* **Data extract**
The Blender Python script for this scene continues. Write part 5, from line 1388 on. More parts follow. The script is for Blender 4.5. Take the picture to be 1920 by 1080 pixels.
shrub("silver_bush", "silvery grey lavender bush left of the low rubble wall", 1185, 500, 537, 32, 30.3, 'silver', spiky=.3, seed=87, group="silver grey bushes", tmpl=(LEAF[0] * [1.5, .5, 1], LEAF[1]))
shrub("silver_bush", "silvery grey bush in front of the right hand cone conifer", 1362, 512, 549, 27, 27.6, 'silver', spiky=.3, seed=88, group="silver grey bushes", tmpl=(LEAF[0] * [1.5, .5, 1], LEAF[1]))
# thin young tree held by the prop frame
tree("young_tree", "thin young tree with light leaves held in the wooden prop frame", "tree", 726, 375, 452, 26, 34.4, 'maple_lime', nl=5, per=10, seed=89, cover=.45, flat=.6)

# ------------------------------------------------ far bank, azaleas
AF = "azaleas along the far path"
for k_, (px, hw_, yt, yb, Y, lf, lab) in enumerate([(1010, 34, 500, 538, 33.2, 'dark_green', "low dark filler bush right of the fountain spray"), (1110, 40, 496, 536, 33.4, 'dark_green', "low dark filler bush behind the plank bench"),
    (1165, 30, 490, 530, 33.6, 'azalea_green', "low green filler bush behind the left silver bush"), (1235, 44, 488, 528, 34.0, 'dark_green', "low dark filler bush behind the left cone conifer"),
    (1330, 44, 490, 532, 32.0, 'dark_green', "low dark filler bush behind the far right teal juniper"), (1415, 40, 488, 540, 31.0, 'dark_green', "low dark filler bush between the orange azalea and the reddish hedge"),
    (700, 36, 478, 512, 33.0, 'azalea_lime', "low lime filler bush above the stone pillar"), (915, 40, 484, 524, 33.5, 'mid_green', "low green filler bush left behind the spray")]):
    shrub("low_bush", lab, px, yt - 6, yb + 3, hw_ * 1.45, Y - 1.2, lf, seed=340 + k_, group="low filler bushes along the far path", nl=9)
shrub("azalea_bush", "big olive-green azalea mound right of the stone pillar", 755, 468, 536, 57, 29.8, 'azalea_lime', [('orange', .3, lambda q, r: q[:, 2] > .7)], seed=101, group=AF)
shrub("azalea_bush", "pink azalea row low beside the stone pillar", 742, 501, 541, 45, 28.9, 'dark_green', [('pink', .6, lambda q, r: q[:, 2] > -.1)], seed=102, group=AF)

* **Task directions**
Reproduce exactly, please, only the lines from the start of the data above to the line that contains "seed=89, cover=.45, flat=.6)", with both ends kept.

* **Result for this exercise**
The Blender Python script for this scene continues. Write part 5, from line 1388 on. More parts follow. The script is for Blender 4.5. Take the picture to be 1920 by 1080 pixels.
shrub("silver_bush", "silvery grey lavender bush left of the low rubble wall", 1185, 500, 537, 32, 30.3, 'silver', spiky=.3, seed=87, group="silver grey bushes", tmpl=(LEAF[0] * [1.5, .5, 1], LEAF[1]))
shrub("silver_bush", "silvery grey bush in front of the right hand cone conifer", 1362, 512, 549, 27, 27.6, 'silver', spiky=.3, seed=88, group="silver grey bushes", tmpl=(LEAF[0] * [1.5, .5, 1], LEAF[1]))
# thin young tree held by the prop frame
tree("young_tree", "thin young tree with light leaves held in the wooden prop frame", "tree", 726, 375, 452, 26, 34.4, 'maple_lime', nl=5, per=10, seed=89, cover=.45, flat=.6)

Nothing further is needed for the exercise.